Problem details: Print the lines of the data, starting with the first, up to and including the line where "return pts, p" appears.

Data block:
[BEGIN]
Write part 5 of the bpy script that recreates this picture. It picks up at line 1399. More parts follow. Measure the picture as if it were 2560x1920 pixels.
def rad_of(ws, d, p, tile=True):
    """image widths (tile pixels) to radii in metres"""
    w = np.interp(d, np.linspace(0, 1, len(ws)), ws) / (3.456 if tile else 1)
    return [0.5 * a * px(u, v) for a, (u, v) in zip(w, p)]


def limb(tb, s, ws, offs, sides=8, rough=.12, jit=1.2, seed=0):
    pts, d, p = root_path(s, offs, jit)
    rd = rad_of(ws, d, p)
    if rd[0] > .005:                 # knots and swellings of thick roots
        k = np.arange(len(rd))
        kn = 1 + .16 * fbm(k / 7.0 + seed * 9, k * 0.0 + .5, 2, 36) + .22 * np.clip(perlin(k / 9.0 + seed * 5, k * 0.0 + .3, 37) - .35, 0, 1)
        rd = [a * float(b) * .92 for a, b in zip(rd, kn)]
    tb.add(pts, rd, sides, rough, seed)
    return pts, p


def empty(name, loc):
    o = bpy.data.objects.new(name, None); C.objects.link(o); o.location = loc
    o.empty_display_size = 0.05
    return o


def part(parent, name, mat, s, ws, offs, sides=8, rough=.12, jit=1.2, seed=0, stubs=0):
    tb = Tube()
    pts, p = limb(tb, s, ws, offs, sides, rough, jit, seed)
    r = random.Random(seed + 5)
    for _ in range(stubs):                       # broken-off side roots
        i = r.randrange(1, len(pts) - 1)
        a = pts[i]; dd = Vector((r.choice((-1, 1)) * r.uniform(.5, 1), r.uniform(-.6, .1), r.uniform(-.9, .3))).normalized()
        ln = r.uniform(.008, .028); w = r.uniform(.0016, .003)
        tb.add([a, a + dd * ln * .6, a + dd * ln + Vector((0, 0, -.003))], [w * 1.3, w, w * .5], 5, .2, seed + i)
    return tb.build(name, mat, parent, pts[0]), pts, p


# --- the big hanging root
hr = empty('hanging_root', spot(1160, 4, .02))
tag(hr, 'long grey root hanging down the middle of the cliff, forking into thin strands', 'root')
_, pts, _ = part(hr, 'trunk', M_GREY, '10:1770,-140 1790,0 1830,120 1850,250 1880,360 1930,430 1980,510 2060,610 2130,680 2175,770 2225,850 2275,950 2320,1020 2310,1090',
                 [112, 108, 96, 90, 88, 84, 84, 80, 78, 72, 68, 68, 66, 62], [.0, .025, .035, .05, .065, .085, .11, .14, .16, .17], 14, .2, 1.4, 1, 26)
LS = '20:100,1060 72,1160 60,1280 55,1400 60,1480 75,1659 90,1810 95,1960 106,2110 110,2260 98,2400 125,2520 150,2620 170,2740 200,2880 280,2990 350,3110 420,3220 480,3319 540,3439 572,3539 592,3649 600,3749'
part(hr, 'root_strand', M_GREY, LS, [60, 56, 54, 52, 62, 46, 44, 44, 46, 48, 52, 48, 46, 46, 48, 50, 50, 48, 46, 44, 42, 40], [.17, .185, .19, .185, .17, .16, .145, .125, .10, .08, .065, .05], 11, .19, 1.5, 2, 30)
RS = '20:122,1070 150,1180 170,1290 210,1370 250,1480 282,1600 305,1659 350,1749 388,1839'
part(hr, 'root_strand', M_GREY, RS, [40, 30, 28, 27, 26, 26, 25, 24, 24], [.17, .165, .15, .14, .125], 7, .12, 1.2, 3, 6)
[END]
Complete answer:
Write part 5 of the bpy script that recreates this picture. It picks up at line 1399. More parts follow. Measure the picture as if it were 2560x1920 pixels.
def rad_of(ws, d, p, tile=True):
    """image widths (tile pixels) to radii in metres"""
    w = np.interp(d, np.linspace(0, 1, len(ws)), ws) / (3.456 if tile else 1)
    return [0.5 * a * px(u, v) for a, (u, v) in zip(w, p)]


def limb(tb, s, ws, offs, sides=8, rough=.12, jit=1.2, seed=0):
    pts, d, p = root_path(s, offs, jit)
    rd = rad_of(ws, d, p)
    if rd[0] > .005:                 # knots and swellings of thick roots
        k = np.arange(len(rd))
        kn = 1 + .16 * fbm(k / 7.0 + seed * 9, k * 0.0 + .5, 2, 36) + .22 * np.clip(perlin(k / 9.0 + seed * 5, k * 0.0 + .3, 37) - .35, 0, 1)
        rd = [a * float(b) * .92 for a, b in zip(rd, kn)]
    tb.add(pts, rd, sides, rough, seed)
    return pts, p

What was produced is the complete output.